═══ RECORDED DATA ═══

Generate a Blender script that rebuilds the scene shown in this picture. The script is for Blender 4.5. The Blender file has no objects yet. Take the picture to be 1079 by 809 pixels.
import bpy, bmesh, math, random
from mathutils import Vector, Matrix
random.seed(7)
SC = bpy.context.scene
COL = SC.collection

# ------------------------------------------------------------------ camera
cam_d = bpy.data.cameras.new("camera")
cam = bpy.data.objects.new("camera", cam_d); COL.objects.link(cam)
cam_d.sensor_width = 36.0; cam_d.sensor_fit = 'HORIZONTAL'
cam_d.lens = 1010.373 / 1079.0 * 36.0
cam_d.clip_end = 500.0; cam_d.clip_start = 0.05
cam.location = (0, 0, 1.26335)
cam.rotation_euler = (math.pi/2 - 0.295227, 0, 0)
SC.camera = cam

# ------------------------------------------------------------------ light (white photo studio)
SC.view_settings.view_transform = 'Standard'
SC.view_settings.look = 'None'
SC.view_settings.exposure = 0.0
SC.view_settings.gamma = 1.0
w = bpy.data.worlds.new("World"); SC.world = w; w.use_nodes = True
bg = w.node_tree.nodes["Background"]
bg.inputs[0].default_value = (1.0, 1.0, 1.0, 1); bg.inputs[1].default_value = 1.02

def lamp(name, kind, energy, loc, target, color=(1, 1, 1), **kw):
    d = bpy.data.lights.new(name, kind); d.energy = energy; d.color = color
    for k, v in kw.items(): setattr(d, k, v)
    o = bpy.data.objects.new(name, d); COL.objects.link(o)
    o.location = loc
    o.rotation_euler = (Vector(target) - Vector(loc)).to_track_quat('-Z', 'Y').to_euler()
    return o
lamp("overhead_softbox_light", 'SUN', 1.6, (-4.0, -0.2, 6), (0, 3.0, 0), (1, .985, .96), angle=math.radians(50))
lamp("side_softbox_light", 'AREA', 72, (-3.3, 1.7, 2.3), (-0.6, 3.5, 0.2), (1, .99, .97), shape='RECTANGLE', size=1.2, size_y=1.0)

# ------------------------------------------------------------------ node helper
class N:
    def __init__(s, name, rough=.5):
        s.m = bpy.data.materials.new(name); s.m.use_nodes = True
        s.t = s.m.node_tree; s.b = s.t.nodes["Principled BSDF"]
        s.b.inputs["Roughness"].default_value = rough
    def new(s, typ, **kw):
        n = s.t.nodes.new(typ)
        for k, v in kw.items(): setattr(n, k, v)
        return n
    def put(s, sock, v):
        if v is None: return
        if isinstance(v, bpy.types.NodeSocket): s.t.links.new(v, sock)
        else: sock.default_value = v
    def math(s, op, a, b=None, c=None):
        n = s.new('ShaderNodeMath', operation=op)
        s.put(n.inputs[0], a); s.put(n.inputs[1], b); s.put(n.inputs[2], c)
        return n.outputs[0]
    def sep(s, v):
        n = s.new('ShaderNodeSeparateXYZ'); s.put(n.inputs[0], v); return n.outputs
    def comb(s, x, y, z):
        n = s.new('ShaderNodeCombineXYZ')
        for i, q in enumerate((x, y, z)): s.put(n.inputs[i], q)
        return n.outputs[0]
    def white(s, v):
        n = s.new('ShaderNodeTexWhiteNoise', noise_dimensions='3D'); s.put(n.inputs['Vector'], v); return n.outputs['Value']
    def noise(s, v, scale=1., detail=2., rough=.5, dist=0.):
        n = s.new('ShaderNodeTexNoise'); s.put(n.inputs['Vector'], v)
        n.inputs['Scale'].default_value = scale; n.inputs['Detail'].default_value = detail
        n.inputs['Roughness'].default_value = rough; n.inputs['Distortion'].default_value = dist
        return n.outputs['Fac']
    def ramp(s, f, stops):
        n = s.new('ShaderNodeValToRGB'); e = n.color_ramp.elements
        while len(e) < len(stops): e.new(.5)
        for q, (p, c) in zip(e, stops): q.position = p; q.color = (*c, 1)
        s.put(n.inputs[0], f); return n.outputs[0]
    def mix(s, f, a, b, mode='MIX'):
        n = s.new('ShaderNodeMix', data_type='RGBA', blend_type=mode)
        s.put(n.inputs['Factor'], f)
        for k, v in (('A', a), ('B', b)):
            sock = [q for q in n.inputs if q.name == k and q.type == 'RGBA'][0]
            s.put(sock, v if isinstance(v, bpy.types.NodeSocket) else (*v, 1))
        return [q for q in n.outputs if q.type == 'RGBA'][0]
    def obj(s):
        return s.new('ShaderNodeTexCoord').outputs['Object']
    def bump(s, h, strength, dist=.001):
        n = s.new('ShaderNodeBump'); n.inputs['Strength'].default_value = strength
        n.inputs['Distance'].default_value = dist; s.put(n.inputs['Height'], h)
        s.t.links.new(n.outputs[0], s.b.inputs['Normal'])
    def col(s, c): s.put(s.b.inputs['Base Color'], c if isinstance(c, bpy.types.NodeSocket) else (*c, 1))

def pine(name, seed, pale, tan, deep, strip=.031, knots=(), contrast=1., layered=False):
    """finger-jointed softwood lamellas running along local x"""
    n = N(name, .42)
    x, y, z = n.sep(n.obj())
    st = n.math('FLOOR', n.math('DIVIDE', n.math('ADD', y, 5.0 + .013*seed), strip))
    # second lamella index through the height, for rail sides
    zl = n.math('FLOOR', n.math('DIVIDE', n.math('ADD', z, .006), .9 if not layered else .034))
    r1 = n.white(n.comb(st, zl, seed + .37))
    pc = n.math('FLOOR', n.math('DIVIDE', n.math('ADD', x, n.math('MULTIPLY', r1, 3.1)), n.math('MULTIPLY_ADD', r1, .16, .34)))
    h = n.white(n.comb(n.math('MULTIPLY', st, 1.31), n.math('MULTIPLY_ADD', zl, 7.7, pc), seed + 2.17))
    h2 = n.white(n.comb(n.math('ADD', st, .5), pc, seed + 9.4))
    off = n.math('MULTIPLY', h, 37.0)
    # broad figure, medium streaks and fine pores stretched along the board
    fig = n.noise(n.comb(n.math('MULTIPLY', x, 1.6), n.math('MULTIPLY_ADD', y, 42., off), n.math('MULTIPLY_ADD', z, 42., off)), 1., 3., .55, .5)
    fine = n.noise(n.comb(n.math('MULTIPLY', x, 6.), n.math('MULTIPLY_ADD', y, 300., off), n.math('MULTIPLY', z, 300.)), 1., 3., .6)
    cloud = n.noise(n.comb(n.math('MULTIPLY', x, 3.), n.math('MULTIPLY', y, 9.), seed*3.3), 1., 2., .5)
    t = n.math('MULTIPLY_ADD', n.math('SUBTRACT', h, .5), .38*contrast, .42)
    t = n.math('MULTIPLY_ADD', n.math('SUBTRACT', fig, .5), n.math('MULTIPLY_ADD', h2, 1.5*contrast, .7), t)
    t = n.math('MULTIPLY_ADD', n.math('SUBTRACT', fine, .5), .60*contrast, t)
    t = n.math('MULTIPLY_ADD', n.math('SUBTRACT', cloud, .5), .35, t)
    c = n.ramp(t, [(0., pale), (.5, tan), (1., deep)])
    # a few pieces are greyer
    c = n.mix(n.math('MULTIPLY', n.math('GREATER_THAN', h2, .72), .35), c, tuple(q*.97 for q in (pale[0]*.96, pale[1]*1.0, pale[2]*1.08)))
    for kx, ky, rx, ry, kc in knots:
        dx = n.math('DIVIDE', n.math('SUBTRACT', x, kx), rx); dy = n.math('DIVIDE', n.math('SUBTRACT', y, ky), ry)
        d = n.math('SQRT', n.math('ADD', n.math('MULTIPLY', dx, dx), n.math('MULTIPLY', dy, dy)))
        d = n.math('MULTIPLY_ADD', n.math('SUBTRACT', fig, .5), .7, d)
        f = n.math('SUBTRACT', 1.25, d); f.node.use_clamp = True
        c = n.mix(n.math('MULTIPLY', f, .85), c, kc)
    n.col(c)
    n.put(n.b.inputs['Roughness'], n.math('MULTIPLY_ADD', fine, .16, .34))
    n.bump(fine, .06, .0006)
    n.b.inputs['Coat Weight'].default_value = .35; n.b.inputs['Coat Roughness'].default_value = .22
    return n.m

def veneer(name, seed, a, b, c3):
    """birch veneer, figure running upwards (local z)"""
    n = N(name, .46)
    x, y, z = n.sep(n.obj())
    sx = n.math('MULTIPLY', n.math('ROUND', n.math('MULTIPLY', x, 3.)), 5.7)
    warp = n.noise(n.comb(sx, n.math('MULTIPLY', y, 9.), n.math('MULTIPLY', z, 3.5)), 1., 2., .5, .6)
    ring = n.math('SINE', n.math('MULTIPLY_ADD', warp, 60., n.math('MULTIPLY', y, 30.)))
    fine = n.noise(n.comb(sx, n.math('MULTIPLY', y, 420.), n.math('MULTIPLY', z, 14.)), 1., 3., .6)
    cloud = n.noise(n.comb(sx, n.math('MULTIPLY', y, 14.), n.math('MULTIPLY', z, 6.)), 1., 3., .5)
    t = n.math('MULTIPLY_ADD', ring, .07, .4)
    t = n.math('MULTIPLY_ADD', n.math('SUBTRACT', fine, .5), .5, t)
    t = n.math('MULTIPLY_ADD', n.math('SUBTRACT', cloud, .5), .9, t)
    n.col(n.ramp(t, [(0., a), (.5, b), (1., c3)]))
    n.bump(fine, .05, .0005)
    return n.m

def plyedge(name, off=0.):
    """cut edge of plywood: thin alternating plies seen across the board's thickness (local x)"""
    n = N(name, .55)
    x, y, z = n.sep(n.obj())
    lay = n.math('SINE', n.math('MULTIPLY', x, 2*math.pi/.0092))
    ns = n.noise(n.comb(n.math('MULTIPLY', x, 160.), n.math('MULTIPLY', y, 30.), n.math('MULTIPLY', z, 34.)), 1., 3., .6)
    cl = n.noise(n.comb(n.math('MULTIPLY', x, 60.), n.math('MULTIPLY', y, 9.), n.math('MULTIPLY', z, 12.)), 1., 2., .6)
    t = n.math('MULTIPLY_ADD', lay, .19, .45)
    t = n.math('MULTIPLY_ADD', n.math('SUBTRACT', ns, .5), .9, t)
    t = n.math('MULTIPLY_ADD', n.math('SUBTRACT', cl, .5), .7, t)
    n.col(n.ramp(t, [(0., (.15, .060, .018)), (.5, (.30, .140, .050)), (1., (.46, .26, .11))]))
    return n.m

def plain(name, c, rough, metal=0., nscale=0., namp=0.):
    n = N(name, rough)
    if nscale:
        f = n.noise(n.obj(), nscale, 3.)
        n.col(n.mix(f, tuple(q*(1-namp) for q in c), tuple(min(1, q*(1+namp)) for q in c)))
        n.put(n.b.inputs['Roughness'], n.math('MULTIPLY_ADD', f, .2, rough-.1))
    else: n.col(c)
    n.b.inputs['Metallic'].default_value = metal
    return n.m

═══

**EXERCISE**
Please print the material above exactly as it appears, from its first line through the line containing "bg.inputs[0].default_value = (1.0, 1.0, 1.0, 1);", inclusive, and stop there.

**COMPLETE RESPONSE**
Generate a Blender script that rebuilds the scene shown in this picture. The script is for Blender 4.5. The Blender file has no objects yet. Take the picture to be 1079 by 809 pixels.
import bpy, bmesh, math, random
from mathutils import Vector, Matrix
random.seed(7)
SC = bpy.context.scene
COL = SC.collection

# ------------------------------------------------------------------ camera
cam_d = bpy.data.cameras.new("camera")
cam = bpy.data.objects.new("camera", cam_d); COL.objects.link(cam)
cam_d.sensor_width = 36.0; cam_d.sensor_fit = 'HORIZONTAL'
cam_d.lens = 1010.373 / 1079.0 * 36.0
cam_d.clip_end = 500.0; cam_d.clip_start = 0.05
cam.location = (0, 0, 1.26335)
cam.rotation_euler = (math.pi/2 - 0.295227, 0, 0)
SC.camera = cam

# ------------------------------------------------------------------ light (white photo studio)
SC.view_settings.view_transform = 'Standard'
SC.view_settings.look = 'None'
SC.view_settings.exposure = 0.0
SC.view_settings.gamma = 1.0
w = bpy.data.worlds.new("World"); SC.world = w; w.use_nodes = True
bg = w.node_tree.nodes["Background"]
bg.inputs[0].default_value = (1.0, 1.0, 1.0, 1); bg.inputs[1].default_value = 1.02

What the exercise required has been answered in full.